I have the receipt and box for the one on there so I'll take it back to my local parts shop. 

In my experience, aftermarket thermostats just never work as well as OE. It’s one of the only parts I bother getting OE as they work perfect straight out of the box. 

Posted
Just now, Pat Earrings said:

In my experience, aftermarket thermostats just never work as well as OE. It’s one of the only parts I bother getting OE as they work perfect straight out of the box. 

Yeah I didn't expect much but I'd thought it would at least last a month to get it through the MOT! It's the current failure mode where it's getting hot in traffic that I most dislike though. I need to watch the gauge like a hawk on the way in today. 

Posted

MOT day today! I'm keeping my fingers crossed it will pass or only minor failure points. 

Biggest concern is (apart from the thermostat causing overheating) the crusty brake pipes and perished tyres. Not sure if my local garage will do the brake pipes - not sure if their Snap On scan tool can bleed SBC systems. I'd thought it would as it's an old system now but they might have been burnt before with them and not want to touch them. Tbh I'd like the pipes changed even if it passes. They aren't pretty.

We will see. 

  • Like 3
Posted

All that looks ignorable until next year! 

I remember having level arm issues in my blue laguna. Passenger side was worn out, a cable tie made it stay on enough for the mot which was decent of it, then it popped off after a day or so and the pass headlights went down to the verge. 

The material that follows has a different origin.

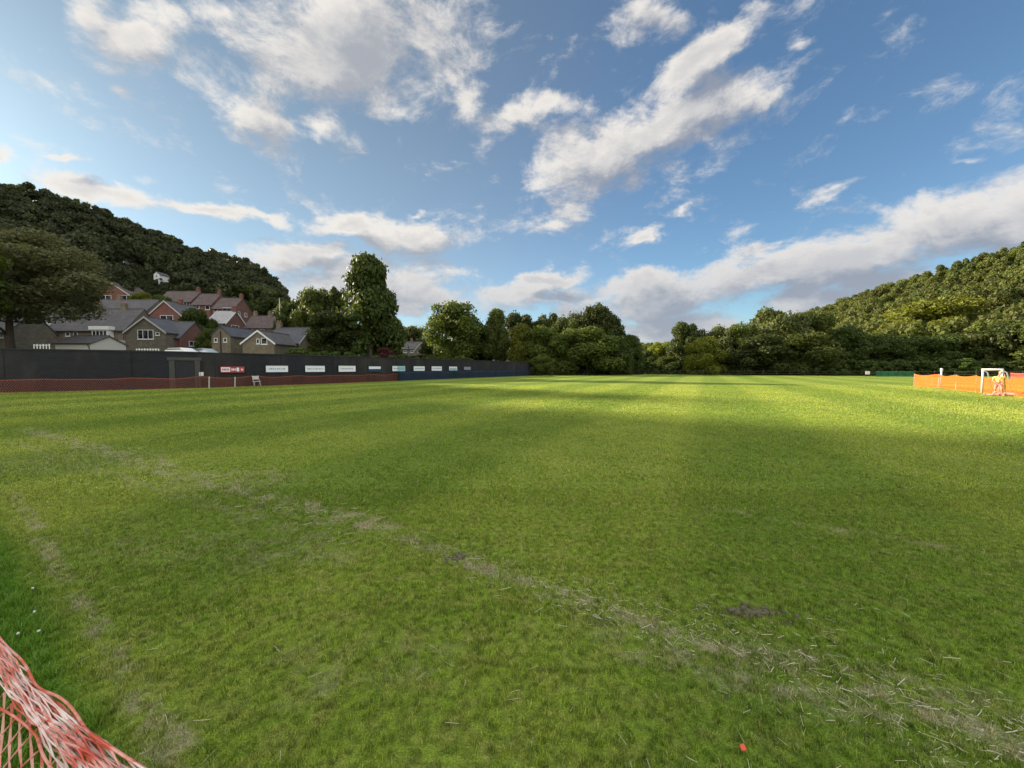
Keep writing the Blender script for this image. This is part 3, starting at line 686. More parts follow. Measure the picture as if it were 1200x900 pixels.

A good fix was rebuilding the entire arm assembly with threaded bar and threaded little ball joints. I just left it broken and remember cable tying the arm safely out the way so it could be re-attached for the next mot (which it didn't get...) , could still see fine and didn't blind anyone 

Posted
17 minutes ago, beko1987 said:

All that looks ignorable until next year! 

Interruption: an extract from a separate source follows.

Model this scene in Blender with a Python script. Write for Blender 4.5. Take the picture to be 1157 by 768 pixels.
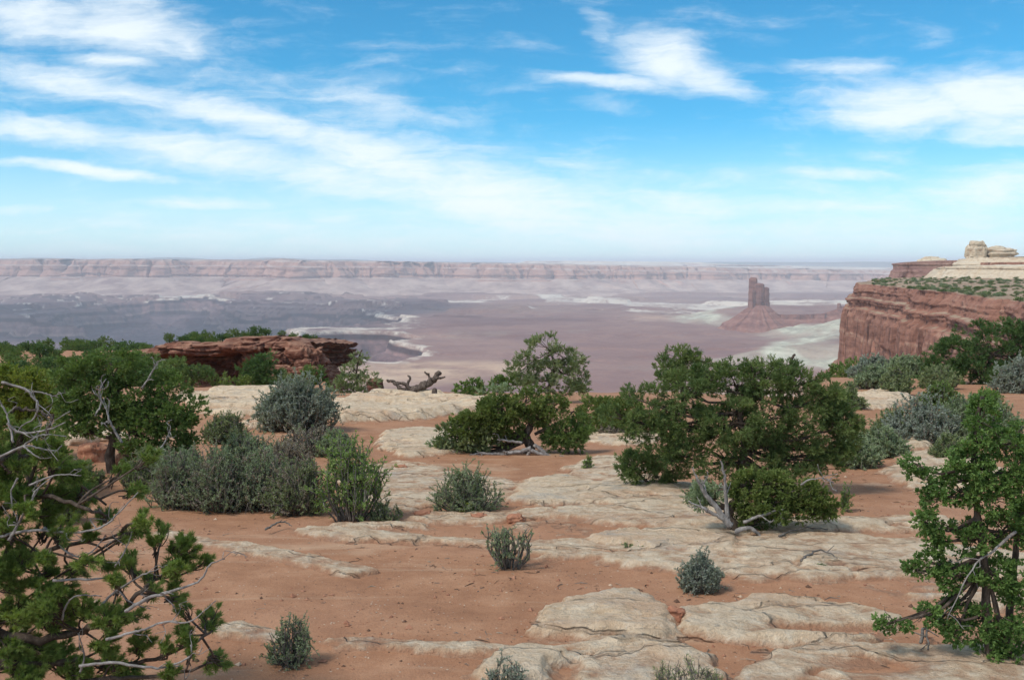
import bpy, math, random
import numpy as np
from mathutils import Vector

for o in list(bpy.data.objects):
    bpy.data.objects.remove(o, do_unlink=True)
SC = bpy.context.scene
COL = SC.collection
R = math.radians

# ------------------------------------------------------------------ camera
F_PX, CX, CY, HZ = 1100.0, 578.5, 384.0, 297.0
CAM = np.array([0.0, 0.0, 2.2])
PITCH = math.atan((CY - HZ) / F_PX)
cam_d = bpy.data.cameras.new('camera')
cam_d.sensor_fit = 'HORIZONTAL'
cam_d.sensor_width = 36.0
cam_d.lens = 36.0 * F_PX / 1157.0
cam_d.clip_start = 0.1
cam_d.clip_end = 200000.0
cam = bpy.data.objects.new('camera', cam_d)
COL.objects.link(cam)
cam.location = CAM
cam.rotation_euler = (math.pi / 2 - PITCH, 0, 0)
SC.camera = cam

# ------------------------------------------------------------------ light
SUN_EL, SUN_AZ = 52.0, -125.0        # azimuth measured from +Y (view direction) towards +X
sun_d = bpy.data.lights.new('sun', 'SUN')
sun_d.energy = 2.4
sun_d.angle = R(13)
sun_d.color = (1.0, 0.94, 0.86)
sun = bpy.data.objects.new('sun', sun_d)
COL.objects.link(sun)
_sd = Vector((math.sin(R(SUN_AZ)) * math.cos(R(SUN_EL)), math.cos(R(SUN_AZ)) * math.cos(R(SUN_EL)), math.sin(R(SUN_EL))))
sun.rotation_euler = (-_sd).to_track_quat('-Z', 'Y').to_euler()
VS = SC.view_settings
VS.view_transform = 'Standard'
VS.look = 'None'
VS.exposure = 0.2
VS.gamma = 1.0
VS.use_curve_mapping = False
SC.cycles.use_denoising = True
SC.cycles.volume_bounces = 2
SC.cycles.max_bounces = 6
SC.cycles.diffuse_bounces = 3
SC.cycles.transparent_max_bounces = 8


def ray(px, py):
    u, v = (px - CX) / F_PX, (CY - py) / F_PX
    c, s = math.cos(PITCH), math.sin(PITCH)
    return np.array([u, c + v * s, -s + v * c])


def at(px, py, d):
    """the point seen at photo pixel (px, py), d metres ahead"""
    r = ray(px, py)
    return CAM + r * (d / r[1])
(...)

I could but going by the MOT history, that's been happening for a while! I'm going to see if I can have a chat with the tester and see what they think it's like on the underside - mostly rust wise. If generally good then I'll spend out.

Tyres aren't pretty. 

Brake pipes really aren't either. This is front offside and I can't imagine the others are much better. Of course being Mercedes, you need a scantool capable of bleeding the SBC.